▶ Problem requirements: Give the listing again exactly, omitting its images.

▶ Recorded data:
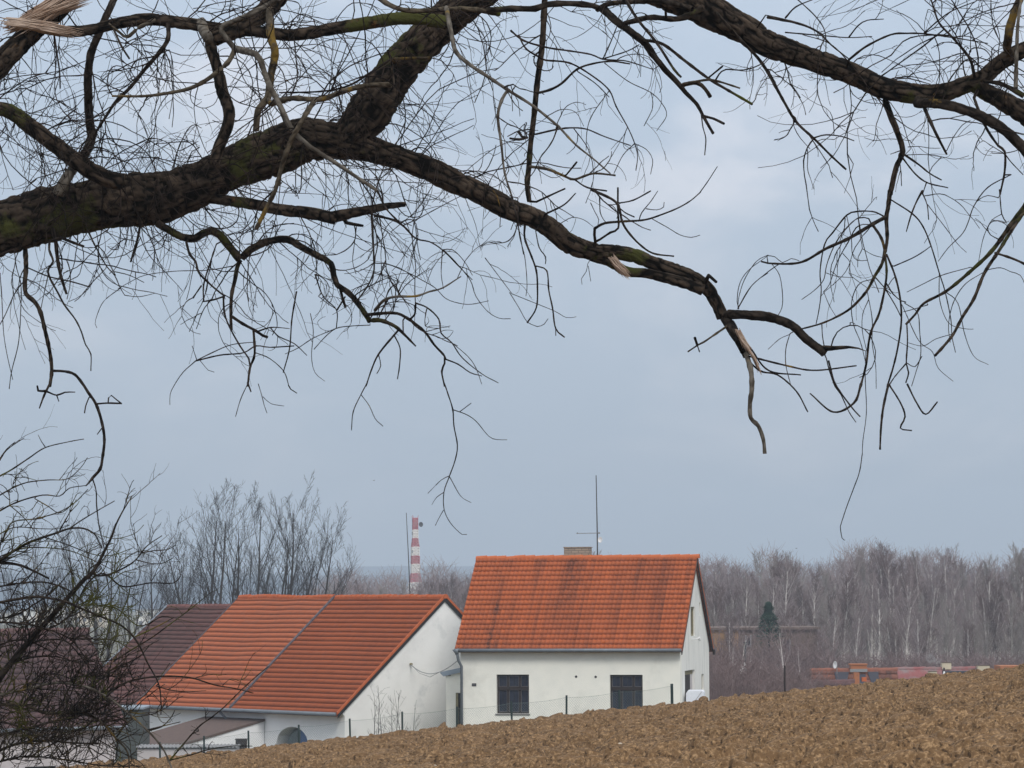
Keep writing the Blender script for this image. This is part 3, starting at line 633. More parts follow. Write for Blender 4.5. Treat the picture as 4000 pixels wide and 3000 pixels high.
# white covered tank
a = at(2681, 2733, 121.6); b = at(2752, 2697, 121.6)
tk = empty('water_tank', ((a[0]+b[0])/2, 121.6, -5.3), -.1, label='white covered tank standing by the cottage gable door', cat='tank')
w_ = (b[0]-a[0])/2; zt_ = b[2]+5.3
mb = MB().add([(-w_*.98, -.3, 0), (w_, -.3, 0), (w_, .5, 0), (-w_, .5, 0), (-w_, -.3, zt_-.10), (-w_+.07, -.3, zt_), (w_*.72, -.3, zt_+.01), (w_, -.3, zt_-.03), (w_, .5, zt_-.03), (w_*.7, .5, zt_+.02), (-w_+.07, .5, zt_+.02), (-w_, .5, zt_-.10)],
   [(0, 1, 7, 6, 5, 4), (2, 3, 11, 10, 9, 8), (1, 2, 8, 7), (7, 8, 9, 6), (6, 9, 10, 5), (5, 10, 11, 4), (4, 11, 3, 0), (0, 3, 2, 1)])
mb.build('cover', M['white_cloth'], tk, bevel=.02)
MB().tube([(.02, -.315, zt_-.34), (w_*.72, -.315, zt_-.04)], .008, 5).build('strap', M['metal_grey'], tk)

# ------------------------------------------------------------------ chain-link fence
posts = [(3068, 2600, 99), (2624, 2671, 101), (2418, 2695, 102), (2213, 2716, 103), (1997, 2739, 104), (1785, 2760, 105), (1571, 2780, 106), (1366, 2807, 107), (1167, 2831, 108), (970, 2854, 109), (797, 2874, 110), (624, 2898, 111)]
fe = empty('wire_fence', (0, 106, 0), 0, label='sagging green chain-link fence along the far edge of the ploughed field', cat='fence')
tops = []
for i, (px, py, Y) in enumerate(posts):
    p = at(px, py, Y); gz = float(field_z(p[0], p[1])); tops.append(p)
    if i == 0: continue
    r = np.array([0, 0, 0]); lean = R0.uniform(-.03, .03)
    MB().tube([(p[0]-lean, p[1]-106, gz-.3), (p[0], p[1]-106, p[2])], .033 if i != 1 else .045, 8).build('post', M['post_green'], fe)
mb = MB(); lines = []; sp = .085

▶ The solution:
Keep writing the Blender script for this image. This is part 3, starting at line 633. More parts follow. Write for Blender 4.5. Treat the picture as 4000 pixels wide and 3000 pixels high.
# white covered tank
a = at(2681, 2733, 121.6); b = at(2752, 2697, 121.6)
tk = empty('water_tank', ((a[0]+b[0])/2, 121.6, -5.3), -.1, label='white covered tank standing by the cottage gable door', cat='tank')
w_ = (b[0]-a[0])/2; zt_ = b[2]+5.3
mb = MB().add([(-w_*.98, -.3, 0), (w_, -.3, 0), (w_, .5, 0), (-w_, .5, 0), (-w_, -.3, zt_-.10), (-w_+.07, -.3, zt_), (w_*.72, -.3, zt_+.01), (w_, -.3, zt_-.03), (w_, .5, zt_-.03), (w_*.7, .5, zt_+.02), (-w_+.07, .5, zt_+.02), (-w_, .5, zt_-.10)],
   [(0, 1, 7, 6, 5, 4), (2, 3, 11, 10, 9, 8), (1, 2, 8, 7), (7, 8, 9, 6), (6, 9, 10, 5), (5, 10, 11, 4), (4, 11, 3, 0), (0, 3, 2, 1)])
mb.build('cover', M['white_cloth'], tk, bevel=.02)
MB().tube([(.02, -.315, zt_-.34), (w_*.72, -.315, zt_-.04)], .008, 5).build('strap', M['metal_grey'], tk)

# ------------------------------------------------------------------ chain-link fence
posts = [(3068, 2600, 99), (2624, 2671, 101), (2418, 2695, 102), (2213, 2716, 103), (1997, 2739, 104), (1785, 2760, 105), (1571, 2780, 106), (1366, 2807, 107), (1167, 2831, 108), (970, 2854, 109), (797, 2874, 110), (624, 2898, 111)]
fe = empty('wire_fence', (0, 106, 0), 0, label='sagging green chain-link fence along the far edge of the ploughed field', cat='fence')
tops = []
for i, (px, py, Y) in enumerate(posts):
    p = at(px, py, Y); gz = float(field_z(p[0], p[1])); tops.append(p)
    if i == 0: continue
    r = np.array([0, 0, 0]); lean = R0.uniform(-.03, .03)
    MB().tube([(p[0]-lean, p[1]-106, gz-.3), (p[0], p[1]-106, p[2])], .033 if i != 1 else .045, 8).build('post', M['post_green'], fe)
mb = MB(); lines = []; sp = .085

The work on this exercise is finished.